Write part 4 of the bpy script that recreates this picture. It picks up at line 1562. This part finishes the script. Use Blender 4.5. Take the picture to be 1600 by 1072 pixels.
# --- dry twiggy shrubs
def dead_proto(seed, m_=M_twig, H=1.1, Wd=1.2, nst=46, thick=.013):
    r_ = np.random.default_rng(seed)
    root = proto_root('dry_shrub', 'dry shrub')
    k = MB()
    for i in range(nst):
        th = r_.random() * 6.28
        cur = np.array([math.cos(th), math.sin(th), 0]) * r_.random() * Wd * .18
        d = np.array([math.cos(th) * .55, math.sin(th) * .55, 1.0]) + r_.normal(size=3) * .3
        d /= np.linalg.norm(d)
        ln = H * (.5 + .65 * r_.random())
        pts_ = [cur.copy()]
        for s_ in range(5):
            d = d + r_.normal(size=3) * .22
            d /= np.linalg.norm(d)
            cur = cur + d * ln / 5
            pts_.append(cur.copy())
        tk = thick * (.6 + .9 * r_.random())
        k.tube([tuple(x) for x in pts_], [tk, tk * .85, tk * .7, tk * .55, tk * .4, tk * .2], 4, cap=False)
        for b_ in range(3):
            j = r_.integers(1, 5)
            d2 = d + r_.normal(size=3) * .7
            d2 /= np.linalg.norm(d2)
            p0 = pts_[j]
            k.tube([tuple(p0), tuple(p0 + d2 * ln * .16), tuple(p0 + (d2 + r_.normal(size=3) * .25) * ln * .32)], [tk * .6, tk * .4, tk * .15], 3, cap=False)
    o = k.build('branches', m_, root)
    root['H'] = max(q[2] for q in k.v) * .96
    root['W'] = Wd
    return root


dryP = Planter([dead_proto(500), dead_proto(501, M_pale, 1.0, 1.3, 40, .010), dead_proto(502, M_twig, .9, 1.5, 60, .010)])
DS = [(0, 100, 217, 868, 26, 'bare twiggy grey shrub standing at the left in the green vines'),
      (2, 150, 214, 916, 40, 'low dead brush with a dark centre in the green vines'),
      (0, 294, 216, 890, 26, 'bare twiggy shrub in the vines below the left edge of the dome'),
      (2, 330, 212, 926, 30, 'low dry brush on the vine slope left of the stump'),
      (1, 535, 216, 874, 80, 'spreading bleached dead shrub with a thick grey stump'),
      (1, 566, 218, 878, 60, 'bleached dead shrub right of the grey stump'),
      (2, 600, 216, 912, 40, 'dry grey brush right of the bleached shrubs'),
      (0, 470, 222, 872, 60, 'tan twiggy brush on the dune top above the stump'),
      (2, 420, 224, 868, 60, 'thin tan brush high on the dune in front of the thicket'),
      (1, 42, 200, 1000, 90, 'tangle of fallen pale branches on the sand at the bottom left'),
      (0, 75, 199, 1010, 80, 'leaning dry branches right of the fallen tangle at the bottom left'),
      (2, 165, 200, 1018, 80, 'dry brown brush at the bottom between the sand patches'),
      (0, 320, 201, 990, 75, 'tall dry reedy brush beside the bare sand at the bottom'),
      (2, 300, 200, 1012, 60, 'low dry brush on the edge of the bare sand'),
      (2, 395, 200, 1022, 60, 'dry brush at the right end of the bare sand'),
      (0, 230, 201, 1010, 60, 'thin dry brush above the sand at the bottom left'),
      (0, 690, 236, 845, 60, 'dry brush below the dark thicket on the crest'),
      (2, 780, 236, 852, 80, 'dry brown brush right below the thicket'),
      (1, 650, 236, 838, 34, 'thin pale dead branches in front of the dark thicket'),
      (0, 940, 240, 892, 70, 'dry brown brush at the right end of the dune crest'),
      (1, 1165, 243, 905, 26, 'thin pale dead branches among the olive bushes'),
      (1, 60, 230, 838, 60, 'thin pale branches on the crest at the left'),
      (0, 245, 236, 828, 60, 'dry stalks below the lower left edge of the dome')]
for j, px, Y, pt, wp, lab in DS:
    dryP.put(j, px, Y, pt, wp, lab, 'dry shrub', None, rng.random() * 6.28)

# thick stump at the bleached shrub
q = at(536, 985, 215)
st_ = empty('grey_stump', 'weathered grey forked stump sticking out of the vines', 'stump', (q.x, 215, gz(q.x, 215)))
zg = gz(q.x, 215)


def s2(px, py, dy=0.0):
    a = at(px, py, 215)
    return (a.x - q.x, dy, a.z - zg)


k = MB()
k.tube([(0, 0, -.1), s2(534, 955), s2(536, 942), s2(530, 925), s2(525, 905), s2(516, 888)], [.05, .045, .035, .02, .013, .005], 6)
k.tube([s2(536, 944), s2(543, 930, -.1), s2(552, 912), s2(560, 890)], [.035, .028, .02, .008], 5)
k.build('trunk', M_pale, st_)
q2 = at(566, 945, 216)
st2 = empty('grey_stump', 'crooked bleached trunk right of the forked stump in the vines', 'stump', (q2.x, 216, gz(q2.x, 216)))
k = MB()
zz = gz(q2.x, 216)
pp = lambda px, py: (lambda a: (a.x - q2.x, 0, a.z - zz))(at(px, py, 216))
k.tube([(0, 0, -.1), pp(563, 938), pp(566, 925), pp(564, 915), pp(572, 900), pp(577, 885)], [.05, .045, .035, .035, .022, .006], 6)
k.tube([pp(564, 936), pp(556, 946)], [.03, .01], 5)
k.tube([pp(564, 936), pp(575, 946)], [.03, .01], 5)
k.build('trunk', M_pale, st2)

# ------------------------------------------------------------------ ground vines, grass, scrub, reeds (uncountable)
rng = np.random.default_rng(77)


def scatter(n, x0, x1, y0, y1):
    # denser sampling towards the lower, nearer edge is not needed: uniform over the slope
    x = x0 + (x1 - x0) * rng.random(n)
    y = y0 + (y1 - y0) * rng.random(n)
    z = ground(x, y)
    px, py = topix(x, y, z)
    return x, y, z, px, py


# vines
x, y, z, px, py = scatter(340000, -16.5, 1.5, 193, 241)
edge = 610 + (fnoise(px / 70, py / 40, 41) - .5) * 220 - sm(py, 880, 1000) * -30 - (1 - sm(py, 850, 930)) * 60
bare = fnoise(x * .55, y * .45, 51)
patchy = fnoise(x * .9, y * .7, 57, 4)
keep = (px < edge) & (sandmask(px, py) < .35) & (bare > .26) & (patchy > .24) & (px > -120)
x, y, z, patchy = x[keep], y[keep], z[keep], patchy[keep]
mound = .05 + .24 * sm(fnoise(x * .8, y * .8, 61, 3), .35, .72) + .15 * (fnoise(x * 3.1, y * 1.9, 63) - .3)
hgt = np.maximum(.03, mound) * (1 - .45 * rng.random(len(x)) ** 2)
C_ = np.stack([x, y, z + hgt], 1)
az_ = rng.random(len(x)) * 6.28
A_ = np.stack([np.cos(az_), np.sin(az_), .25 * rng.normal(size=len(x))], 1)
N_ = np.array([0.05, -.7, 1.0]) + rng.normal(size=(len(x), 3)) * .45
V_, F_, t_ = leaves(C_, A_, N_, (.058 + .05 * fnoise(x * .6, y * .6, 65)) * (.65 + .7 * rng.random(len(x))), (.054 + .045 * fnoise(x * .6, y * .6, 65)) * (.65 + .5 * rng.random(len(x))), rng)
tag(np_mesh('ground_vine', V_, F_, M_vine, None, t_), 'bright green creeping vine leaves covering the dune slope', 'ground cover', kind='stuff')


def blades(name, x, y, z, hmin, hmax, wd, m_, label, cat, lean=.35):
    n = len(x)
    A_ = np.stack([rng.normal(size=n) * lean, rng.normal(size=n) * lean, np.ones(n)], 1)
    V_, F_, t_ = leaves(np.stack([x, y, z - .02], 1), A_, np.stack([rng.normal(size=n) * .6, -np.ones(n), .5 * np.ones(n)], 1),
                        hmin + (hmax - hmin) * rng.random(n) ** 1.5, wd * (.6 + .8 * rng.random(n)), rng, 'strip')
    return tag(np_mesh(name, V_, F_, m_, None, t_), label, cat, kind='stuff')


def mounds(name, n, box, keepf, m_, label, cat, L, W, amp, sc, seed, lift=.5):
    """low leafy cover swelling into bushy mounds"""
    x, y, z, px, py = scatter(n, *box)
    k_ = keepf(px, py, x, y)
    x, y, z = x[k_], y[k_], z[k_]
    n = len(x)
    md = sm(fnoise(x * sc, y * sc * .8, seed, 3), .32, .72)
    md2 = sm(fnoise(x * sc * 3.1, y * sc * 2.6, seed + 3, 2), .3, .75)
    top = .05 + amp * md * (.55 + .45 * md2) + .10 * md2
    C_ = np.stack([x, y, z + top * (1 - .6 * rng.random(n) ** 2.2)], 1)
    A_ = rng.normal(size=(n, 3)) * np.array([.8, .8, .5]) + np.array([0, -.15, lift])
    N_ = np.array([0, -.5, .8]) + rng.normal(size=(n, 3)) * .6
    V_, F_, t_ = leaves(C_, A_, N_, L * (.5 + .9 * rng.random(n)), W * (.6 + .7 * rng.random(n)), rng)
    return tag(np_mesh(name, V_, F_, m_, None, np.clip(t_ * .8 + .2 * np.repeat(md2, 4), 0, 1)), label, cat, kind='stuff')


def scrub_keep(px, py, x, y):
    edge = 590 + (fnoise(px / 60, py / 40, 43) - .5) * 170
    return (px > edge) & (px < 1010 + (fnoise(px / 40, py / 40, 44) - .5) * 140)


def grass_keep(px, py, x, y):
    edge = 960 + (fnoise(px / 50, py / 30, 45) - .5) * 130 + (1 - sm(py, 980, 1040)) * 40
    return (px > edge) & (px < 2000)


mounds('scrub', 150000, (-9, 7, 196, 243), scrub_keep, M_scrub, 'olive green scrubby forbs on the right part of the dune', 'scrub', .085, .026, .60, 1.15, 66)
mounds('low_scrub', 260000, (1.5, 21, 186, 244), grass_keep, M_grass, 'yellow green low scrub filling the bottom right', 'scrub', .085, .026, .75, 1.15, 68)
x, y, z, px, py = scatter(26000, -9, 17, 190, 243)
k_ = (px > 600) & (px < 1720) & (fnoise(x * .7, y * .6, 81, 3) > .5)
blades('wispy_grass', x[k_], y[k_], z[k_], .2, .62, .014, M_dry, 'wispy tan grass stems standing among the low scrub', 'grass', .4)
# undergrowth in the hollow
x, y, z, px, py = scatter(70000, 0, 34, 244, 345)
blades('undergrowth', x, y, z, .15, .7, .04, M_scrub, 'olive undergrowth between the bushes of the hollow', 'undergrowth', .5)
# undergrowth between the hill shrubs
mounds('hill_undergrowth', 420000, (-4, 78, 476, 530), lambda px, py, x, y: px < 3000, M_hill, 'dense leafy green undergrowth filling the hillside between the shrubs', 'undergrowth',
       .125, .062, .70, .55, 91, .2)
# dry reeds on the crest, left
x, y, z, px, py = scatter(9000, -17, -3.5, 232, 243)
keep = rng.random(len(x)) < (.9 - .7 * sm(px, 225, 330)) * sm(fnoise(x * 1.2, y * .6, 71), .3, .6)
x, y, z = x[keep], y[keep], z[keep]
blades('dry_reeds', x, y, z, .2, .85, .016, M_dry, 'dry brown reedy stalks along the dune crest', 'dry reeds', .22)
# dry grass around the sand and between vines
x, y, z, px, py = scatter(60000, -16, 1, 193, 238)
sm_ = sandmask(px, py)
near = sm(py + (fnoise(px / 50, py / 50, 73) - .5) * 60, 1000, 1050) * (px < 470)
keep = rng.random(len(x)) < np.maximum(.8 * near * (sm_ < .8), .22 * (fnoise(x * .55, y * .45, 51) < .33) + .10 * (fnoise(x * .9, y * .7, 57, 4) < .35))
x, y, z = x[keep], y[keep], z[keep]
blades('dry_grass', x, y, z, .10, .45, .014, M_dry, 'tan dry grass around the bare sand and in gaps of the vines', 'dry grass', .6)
####
_Set problem:_ Copy every line of the listing that contains the word "part".

_The answer:_
Write part 4 of the bpy script that recreates this picture. It picks up at line 1562. This part finishes the script. Use Blender 4.5. Take the picture to be 1600 by 1072 pixels.
mounds('scrub', 150000, (-9, 7, 196, 243), scrub_keep, M_scrub, 'olive green scrubby forbs on the right part of the dune', 'scrub', .085, .026, .60, 1.15, 66)